▶ GIVEN REQUEST:
Determine the number of lines containing the word "script", and state that figure alone.

▶ DATA TO PROCESS:
######
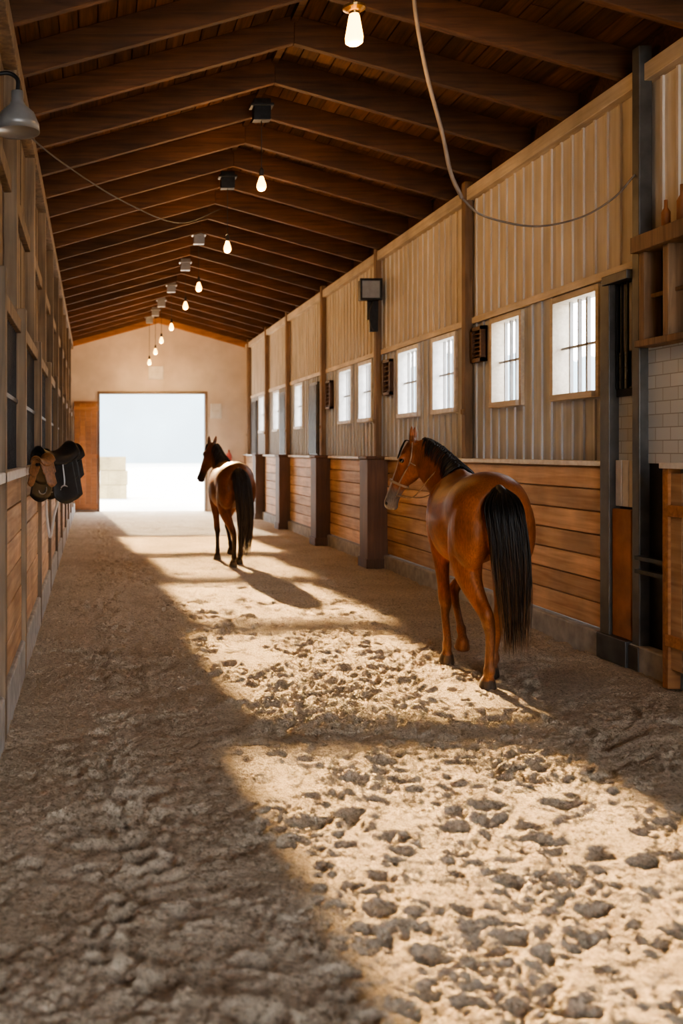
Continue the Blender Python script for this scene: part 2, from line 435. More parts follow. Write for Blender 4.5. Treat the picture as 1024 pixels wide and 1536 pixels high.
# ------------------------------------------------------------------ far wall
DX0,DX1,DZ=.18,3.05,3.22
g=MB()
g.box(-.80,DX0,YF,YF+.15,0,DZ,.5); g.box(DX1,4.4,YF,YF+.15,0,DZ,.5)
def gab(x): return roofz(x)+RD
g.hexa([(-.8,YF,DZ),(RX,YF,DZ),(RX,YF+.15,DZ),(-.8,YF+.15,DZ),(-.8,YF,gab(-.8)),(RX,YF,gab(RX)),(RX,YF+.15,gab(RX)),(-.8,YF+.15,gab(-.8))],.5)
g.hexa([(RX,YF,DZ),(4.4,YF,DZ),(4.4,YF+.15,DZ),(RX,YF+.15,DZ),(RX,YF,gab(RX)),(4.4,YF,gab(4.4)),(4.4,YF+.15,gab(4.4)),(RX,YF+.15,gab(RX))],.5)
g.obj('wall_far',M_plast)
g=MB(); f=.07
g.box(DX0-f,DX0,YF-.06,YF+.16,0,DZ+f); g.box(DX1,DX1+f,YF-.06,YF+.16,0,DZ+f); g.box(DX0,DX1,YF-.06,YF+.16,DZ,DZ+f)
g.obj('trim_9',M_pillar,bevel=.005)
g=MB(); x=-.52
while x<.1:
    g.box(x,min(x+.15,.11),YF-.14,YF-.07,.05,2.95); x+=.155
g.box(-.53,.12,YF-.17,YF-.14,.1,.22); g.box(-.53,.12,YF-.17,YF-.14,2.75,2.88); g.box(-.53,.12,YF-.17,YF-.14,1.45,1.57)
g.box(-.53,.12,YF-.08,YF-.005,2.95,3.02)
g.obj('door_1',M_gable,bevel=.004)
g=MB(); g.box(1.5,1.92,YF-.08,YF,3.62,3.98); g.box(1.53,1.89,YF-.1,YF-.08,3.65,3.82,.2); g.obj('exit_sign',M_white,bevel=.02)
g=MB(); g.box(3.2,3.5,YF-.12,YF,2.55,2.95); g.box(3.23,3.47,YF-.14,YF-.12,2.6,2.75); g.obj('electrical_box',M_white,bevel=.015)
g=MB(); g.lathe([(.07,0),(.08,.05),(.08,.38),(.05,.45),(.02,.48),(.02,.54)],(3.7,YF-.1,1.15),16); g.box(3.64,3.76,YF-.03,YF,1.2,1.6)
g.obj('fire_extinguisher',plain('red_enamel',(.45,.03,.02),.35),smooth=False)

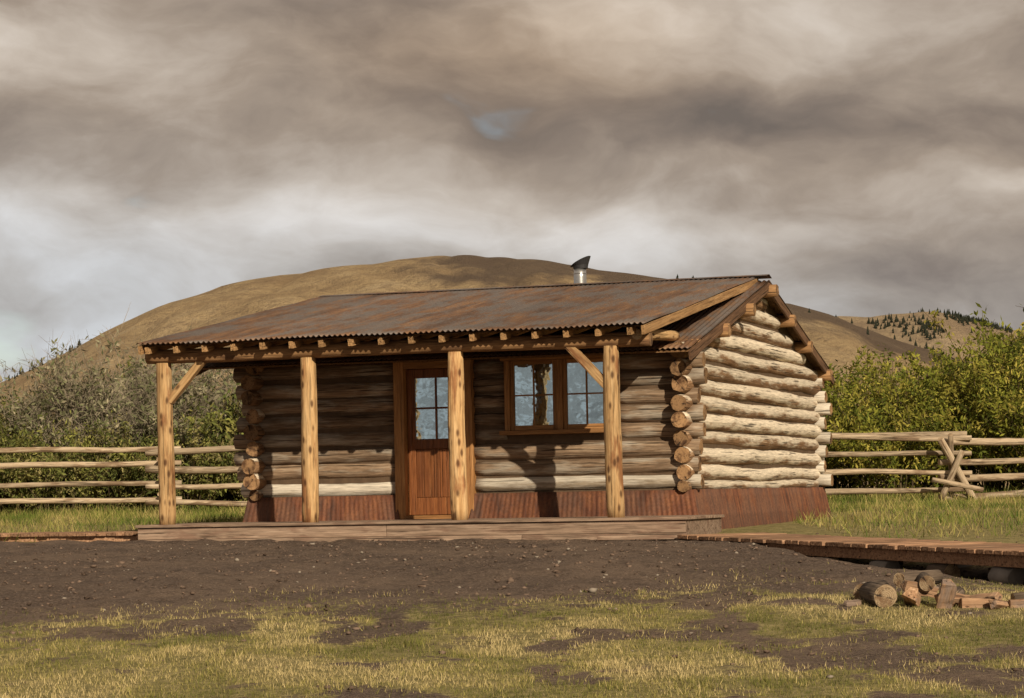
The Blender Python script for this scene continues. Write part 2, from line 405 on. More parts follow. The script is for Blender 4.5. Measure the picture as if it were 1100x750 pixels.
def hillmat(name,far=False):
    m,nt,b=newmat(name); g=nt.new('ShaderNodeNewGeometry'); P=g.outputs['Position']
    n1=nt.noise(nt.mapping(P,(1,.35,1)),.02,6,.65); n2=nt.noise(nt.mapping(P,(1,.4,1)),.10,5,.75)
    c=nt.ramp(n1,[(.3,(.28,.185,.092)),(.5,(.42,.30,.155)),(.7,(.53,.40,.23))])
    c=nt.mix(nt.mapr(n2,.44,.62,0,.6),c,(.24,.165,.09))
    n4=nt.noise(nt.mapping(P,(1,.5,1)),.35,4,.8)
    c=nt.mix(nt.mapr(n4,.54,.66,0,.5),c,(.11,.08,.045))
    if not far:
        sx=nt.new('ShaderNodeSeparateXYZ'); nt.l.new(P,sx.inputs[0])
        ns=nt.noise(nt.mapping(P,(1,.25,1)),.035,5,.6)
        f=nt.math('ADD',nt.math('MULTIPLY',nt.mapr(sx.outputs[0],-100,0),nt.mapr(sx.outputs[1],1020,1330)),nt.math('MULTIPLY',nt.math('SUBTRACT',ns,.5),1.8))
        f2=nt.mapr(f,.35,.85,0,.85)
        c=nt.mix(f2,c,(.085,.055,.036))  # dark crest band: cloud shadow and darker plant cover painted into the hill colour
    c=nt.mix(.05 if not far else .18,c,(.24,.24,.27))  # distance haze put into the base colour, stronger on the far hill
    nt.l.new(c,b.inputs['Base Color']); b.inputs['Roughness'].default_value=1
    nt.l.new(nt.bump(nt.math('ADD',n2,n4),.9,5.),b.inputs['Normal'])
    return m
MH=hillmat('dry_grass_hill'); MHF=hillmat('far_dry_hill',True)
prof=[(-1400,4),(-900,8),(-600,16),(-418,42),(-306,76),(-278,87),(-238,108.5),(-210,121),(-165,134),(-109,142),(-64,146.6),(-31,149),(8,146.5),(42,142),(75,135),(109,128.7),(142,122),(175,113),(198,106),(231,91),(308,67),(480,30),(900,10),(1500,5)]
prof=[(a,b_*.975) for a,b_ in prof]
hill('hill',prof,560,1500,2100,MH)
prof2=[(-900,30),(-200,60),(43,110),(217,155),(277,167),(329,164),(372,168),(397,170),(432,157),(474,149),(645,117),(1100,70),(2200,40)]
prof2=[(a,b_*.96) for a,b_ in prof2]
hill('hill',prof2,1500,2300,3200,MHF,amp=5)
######
▶ EXERCISE RESPONSE:
2